Kristin Murphy, Deseret News
Nolan Kerr talks to Dan Liljenquist, right, at the Salt Lake County GOP convention at the Salt Palace Convention Center in Salt Lake City on Saturday, April 14, 2012.

SALT LAKE CITY — A secret poll of state senators found them favoring one of their former colleagues in the race for U.S. Senate.

Republican Dan Liljenquist came out on top in an informal poll conducted by the Office of the Legislative Auditor General. The former Bountiful senator garnered 11 votes, incumbent Sen. Orrin Hatch, R-Utah, received seven, while another former state senator, Democrat Scott Howell, got two.

The Utah Senate passed a resolution this year requiring the legislative auditor to poll the state's 29 senators to determined their preferred U.S. Senate candidate. Participation was voluntary.

Sen. Casey Anderson, R-Cedar City, sponsored the measure, saying Utah's U.S. senators need to be more responsible to the Legislature. He lamented ratification of the 17th amendment in 1913, which established direct election of U.S. senators by popular vote. Under original provisions in the Constitution, state legislatures elected U.S. senators.

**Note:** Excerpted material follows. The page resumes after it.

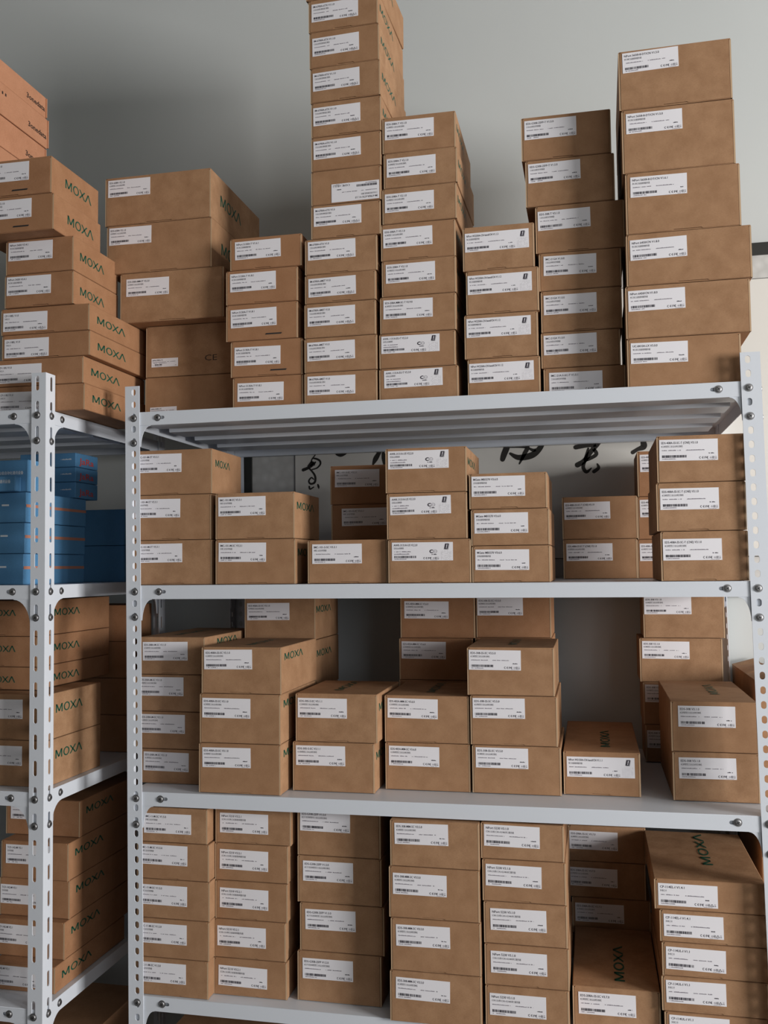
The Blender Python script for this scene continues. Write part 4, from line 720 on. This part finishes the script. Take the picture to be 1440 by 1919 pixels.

The resolution initially failed in a committee meeting. But an amended version made it to the Senate floor where it passed 18-9, with Republicans and Democrats on both sides.

Twenty-six of the 29-member state Senate responded to the poll. In addition to the 20 who voted, six returned the ballots without voting and three did not respond.

Three senators who marked their ballots "I decline to participate," also offered unsolicited explanations as to why. Their reasons were:

• "Voted against the resolution in the Senate and do not want to participate now."

• "Felt the poll should have been delayed until future elections."

• "Concerned votes may become public if records not protected under GRAMA."